EXERCISE BRIEF:
Emit the entire listing verbatim.
-- begin DATA LINES --
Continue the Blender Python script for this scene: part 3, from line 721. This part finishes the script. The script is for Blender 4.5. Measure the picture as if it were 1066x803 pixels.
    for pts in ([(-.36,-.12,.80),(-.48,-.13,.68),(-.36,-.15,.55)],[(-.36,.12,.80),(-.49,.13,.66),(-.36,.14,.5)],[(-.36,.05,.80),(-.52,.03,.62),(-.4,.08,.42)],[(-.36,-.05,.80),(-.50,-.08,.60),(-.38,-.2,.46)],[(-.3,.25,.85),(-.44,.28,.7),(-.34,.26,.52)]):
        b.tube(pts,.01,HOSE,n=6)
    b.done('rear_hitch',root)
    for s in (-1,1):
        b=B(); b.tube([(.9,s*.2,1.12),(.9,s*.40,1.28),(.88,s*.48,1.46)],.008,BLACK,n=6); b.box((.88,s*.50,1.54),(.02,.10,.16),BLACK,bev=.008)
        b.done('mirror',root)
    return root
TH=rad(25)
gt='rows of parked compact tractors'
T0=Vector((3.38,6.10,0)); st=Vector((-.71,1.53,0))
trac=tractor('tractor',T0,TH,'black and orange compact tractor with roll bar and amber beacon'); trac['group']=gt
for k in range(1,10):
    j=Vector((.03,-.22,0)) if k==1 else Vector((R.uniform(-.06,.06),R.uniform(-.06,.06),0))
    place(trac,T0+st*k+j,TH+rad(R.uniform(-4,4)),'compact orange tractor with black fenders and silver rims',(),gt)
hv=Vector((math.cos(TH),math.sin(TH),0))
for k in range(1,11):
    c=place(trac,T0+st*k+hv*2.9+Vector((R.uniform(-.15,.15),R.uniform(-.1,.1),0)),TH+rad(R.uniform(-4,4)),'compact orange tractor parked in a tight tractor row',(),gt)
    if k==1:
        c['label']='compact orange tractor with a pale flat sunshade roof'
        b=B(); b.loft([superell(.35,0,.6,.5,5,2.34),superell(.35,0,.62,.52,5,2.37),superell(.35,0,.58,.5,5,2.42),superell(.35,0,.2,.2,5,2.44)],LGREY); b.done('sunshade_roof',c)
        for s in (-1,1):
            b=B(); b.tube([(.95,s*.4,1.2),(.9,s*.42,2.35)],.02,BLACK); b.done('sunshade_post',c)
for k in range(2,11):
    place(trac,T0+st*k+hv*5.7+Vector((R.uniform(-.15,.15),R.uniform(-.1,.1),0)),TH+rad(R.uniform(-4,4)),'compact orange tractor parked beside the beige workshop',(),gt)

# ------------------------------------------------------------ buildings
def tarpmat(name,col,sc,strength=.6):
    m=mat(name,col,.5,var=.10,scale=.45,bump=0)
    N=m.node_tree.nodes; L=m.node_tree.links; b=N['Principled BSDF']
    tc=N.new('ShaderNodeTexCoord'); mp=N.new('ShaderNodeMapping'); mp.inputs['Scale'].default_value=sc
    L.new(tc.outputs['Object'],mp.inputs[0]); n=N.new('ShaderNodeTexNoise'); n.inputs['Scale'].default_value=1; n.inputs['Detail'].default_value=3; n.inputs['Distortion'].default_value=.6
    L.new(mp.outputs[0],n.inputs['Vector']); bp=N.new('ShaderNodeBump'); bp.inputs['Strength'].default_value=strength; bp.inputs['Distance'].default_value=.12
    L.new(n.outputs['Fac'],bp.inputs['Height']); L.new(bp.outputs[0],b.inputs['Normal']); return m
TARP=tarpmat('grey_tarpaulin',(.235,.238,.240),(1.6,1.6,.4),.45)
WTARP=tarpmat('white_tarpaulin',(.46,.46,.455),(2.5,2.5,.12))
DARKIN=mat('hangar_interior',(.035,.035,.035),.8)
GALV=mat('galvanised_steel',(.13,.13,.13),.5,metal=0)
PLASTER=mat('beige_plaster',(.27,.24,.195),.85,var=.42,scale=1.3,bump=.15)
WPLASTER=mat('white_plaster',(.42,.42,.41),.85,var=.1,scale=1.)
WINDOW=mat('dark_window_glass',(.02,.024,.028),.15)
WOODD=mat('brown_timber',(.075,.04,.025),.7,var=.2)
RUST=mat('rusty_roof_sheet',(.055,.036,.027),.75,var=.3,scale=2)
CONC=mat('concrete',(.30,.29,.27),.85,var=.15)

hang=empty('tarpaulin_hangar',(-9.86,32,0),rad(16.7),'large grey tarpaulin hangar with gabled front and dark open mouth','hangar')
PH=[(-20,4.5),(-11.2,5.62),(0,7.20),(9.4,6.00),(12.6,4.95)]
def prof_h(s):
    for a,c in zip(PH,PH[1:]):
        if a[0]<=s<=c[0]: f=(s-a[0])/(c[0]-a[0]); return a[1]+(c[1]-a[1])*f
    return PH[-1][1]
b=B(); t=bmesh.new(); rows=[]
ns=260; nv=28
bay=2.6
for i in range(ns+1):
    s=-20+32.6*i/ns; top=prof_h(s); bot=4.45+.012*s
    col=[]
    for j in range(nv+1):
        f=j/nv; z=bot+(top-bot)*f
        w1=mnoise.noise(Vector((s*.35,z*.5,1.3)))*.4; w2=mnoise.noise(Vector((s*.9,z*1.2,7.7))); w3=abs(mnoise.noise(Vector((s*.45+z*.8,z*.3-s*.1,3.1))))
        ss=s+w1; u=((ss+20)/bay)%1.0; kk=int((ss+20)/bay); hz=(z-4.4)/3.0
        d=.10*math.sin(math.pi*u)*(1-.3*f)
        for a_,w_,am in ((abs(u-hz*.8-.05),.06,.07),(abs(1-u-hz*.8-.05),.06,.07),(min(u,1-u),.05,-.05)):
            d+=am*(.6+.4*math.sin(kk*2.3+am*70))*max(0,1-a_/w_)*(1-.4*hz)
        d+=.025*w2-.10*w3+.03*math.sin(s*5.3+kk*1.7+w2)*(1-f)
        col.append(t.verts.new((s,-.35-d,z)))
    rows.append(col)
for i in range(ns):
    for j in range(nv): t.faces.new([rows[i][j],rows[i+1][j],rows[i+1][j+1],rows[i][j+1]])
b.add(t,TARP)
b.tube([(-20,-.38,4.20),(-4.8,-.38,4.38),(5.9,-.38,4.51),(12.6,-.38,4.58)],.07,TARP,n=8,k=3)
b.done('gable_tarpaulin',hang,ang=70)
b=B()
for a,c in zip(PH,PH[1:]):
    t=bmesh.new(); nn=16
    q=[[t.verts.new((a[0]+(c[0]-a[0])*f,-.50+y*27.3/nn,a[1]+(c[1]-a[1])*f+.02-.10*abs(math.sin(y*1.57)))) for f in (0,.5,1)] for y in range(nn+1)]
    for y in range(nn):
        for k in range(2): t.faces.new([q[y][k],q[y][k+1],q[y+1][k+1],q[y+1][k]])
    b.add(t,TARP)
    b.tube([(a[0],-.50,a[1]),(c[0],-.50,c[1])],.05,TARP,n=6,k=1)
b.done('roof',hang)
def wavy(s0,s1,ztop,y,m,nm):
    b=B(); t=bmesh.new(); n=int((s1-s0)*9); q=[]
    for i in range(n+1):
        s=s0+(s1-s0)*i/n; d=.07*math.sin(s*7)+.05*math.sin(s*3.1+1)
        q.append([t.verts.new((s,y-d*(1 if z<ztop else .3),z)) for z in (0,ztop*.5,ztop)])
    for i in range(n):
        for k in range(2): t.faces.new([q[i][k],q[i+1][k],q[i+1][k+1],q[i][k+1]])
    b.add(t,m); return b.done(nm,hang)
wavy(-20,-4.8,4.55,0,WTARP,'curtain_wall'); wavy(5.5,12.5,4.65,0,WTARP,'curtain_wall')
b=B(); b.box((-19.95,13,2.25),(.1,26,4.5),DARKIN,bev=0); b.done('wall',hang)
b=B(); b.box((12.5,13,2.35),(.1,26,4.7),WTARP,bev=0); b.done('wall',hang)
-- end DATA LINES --
FINAL RESULT:
Continue the Blender Python script for this scene: part 3, from line 721. This part finishes the script. The script is for Blender 4.5. Measure the picture as if it were 1066x803 pixels.
    for pts in ([(-.36,-.12,.80),(-.48,-.13,.68),(-.36,-.15,.55)],[(-.36,.12,.80),(-.49,.13,.66),(-.36,.14,.5)],[(-.36,.05,.80),(-.52,.03,.62),(-.4,.08,.42)],[(-.36,-.05,.80),(-.50,-.08,.60),(-.38,-.2,.46)],[(-.3,.25,.85),(-.44,.28,.7),(-.34,.26,.52)]):
        b.tube(pts,.01,HOSE,n=6)
    b.done('rear_hitch',root)
    for s in (-1,1):
        b=B(); b.tube([(.9,s*.2,1.12),(.9,s*.40,1.28),(.88,s*.48,1.46)],.008,BLACK,n=6); b.box((.88,s*.50,1.54),(.02,.10,.16),BLACK,bev=.008)
        b.done('mirror',root)
    return root
TH=rad(25)
gt='rows of parked compact tractors'
T0=Vector((3.38,6.10,0)); st=Vector((-.71,1.53,0))
trac=tractor('tractor',T0,TH,'black and orange compact tractor with roll bar and amber beacon'); trac['group']=gt
for k in range(1,10):
    j=Vector((.03,-.22,0)) if k==1 else Vector((R.uniform(-.06,.06),R.uniform(-.06,.06),0))
    place(trac,T0+st*k+j,TH+rad(R.uniform(-4,4)),'compact orange tractor with black fenders and silver rims',(),gt)
hv=Vector((math.cos(TH),math.sin(TH),0))
for k in range(1,11):
    c=place(trac,T0+st*k+hv*2.9+Vector((R.uniform(-.15,.15),R.uniform(-.1,.1),0)),TH+rad(R.uniform(-4,4)),'compact orange tractor parked in a tight tractor row',(),gt)
    if k==1:
        c['label']='compact orange tractor with a pale flat sunshade roof'
        b=B(); b.loft([superell(.35,0,.6,.5,5,2.34),superell(.35,0,.62,.52,5,2.37),superell(.35,0,.58,.5,5,2.42),superell(.35,0,.2,.2,5,2.44)],LGREY); b.done('sunshade_roof',c)
        for s in (-1,1):
            b=B(); b.tube([(.95,s*.4,1.2),(.9,s*.42,2.35)],.02,BLACK); b.done('sunshade_post',c)
for k in range(2,11):
    place(trac,T0+st*k+hv*5.7+Vector((R.uniform(-.15,.15),R.uniform(-.1,.1),0)),TH+rad(R.uniform(-4,4)),'compact orange tractor parked beside the beige workshop',(),gt)

# ------------------------------------------------------------ buildings
def tarpmat(name,col,sc,strength=.6):
    m=mat(name,col,.5,var=.10,scale=.45,bump=0)
    N=m.node_tree.nodes; L=m.node_tree.links; b=N['Principled BSDF']
    tc=N.new('ShaderNodeTexCoord'); mp=N.new('ShaderNodeMapping'); mp.inputs['Scale'].default_value=sc
    L.new(tc.outputs['Object'],mp.inputs[0]); n=N.new('ShaderNodeTexNoise'); n.inputs['Scale'].default_value=1; n.inputs['Detail'].default_value=3; n.inputs['Distortion'].default_value=.6
    L.new(mp.outputs[0],n.inputs['Vector']); bp=N.new('ShaderNodeBump'); bp.inputs['Strength'].default_value=strength; bp.inputs['Distance'].default_value=.12
    L.new(n.outputs['Fac'],bp.inputs['Height']); L.new(bp.outputs[0],b.inputs['Normal']); return m
TARP=tarpmat('grey_tarpaulin',(.235,.238,.240),(1.6,1.6,.4),.45)
WTARP=tarpmat('white_tarpaulin',(.46,.46,.455),(2.5,2.5,.12))
DARKIN=mat('hangar_interior',(.035,.035,.035),.8)
GALV=mat('galvanised_steel',(.13,.13,.13),.5,metal=0)
PLASTER=mat('beige_plaster',(.27,.24,.195),.85,var=.42,scale=1.3,bump=.15)
WPLASTER=mat('white_plaster',(.42,.42,.41),.85,var=.1,scale=1.)
WINDOW=mat('dark_window_glass',(.02,.024,.028),.15)
WOODD=mat('brown_timber',(.075,.04,.025),.7,var=.2)
RUST=mat('rusty_roof_sheet',(.055,.036,.027),.75,var=.3,scale=2)
CONC=mat('concrete',(.30,.29,.27),.85,var=.15)

hang=empty('tarpaulin_hangar',(-9.86,32,0),rad(16.7),'large grey tarpaulin hangar with gabled front and dark open mouth','hangar')
PH=[(-20,4.5),(-11.2,5.62),(0,7.20),(9.4,6.00),(12.6,4.95)]
def prof_h(s):
    for a,c in zip(PH,PH[1:]):
        if a[0]<=s<=c[0]: f=(s-a[0])/(c[0]-a[0]); return a[1]+(c[1]-a[1])*f
    return PH[-1][1]
b=B(); t=bmesh.new(); rows=[]
ns=260; nv=28
bay=2.6
for i in range(ns+1):
    s=-20+32.6*i/ns; top=prof_h(s); bot=4.45+.012*s
    col=[]
    for j in range(nv+1):
        f=j/nv; z=bot+(top-bot)*f
        w1=mnoise.noise(Vector((s*.35,z*.5,1.3)))*.4; w2=mnoise.noise(Vector((s*.9,z*1.2,7.7))); w3=abs(mnoise.noise(Vector((s*.45+z*.8,z*.3-s*.1,3.1))))
        ss=s+w1; u=((ss+20)/bay)%1.0; kk=int((ss+20)/bay); hz=(z-4.4)/3.0
        d=.10*math.sin(math.pi*u)*(1-.3*f)
        for a_,w_,am in ((abs(u-hz*.8-.05),.06,.07),(abs(1-u-hz*.8-.05),.06,.07),(min(u,1-u),.05,-.05)):
            d+=am*(.6+.4*math.sin(kk*2.3+am*70))*max(0,1-a_/w_)*(1-.4*hz)
        d+=.025*w2-.10*w3+.03*math.sin(s*5.3+kk*1.7+w2)*(1-f)
        col.append(t.verts.new((s,-.35-d,z)))
    rows.append(col)
for i in range(ns):
    for j in range(nv): t.faces.new([rows[i][j],rows[i+1][j],rows[i+1][j+1],rows[i][j+1]])
b.add(t,TARP)
b.tube([(-20,-.38,4.20),(-4.8,-.38,4.38),(5.9,-.38,4.51),(12.6,-.38,4.58)],.07,TARP,n=8,k=3)
b.done('gable_tarpaulin',hang,ang=70)
b=B()
for a,c in zip(PH,PH[1:]):
    t=bmesh.new(); nn=16
    q=[[t.verts.new((a[0]+(c[0]-a[0])*f,-.50+y*27.3/nn,a[1]+(c[1]-a[1])*f+.02-.10*abs(math.sin(y*1.57)))) for f in (0,.5,1)] for y in range(nn+1)]
    for y in range(nn):
        for k in range(2): t.faces.new([q[y][k],q[y][k+1],q[y+1][k+1],q[y+1][k]])
    b.add(t,TARP)
    b.tube([(a[0],-.50,a[1]),(c[0],-.50,c[1])],.05,TARP,n=6,k=1)
b.done('roof',hang)
def wavy(s0,s1,ztop,y,m,nm):
    b=B(); t=bmesh.new(); n=int((s1-s0)*9); q=[]
    for i in range(n+1):
        s=s0+(s1-s0)*i/n; d=.07*math.sin(s*7)+.05*math.sin(s*3.1+1)
        q.append([t.verts.new((s,y-d*(1 if z<ztop else .3),z)) for z in (0,ztop*.5,ztop)])
    for i in range(n):
        for k in range(2): t.faces.new([q[i][k],q[i+1][k],q[i+1][k+1],q[i][k+1]])
    b.add(t,m); return b.done(nm,hang)
wavy(-20,-4.8,4.55,0,WTARP,'curtain_wall'); wavy(5.5,12.5,4.65,0,WTARP,'curtain_wall')
b=B(); b.box((-19.95,13,2.25),(.1,26,4.5),DARKIN,bev=0); b.done('wall',hang)
b=B(); b.box((12.5,13,2.35),(.1,26,4.7),WTARP,bev=0); b.done('wall',hang)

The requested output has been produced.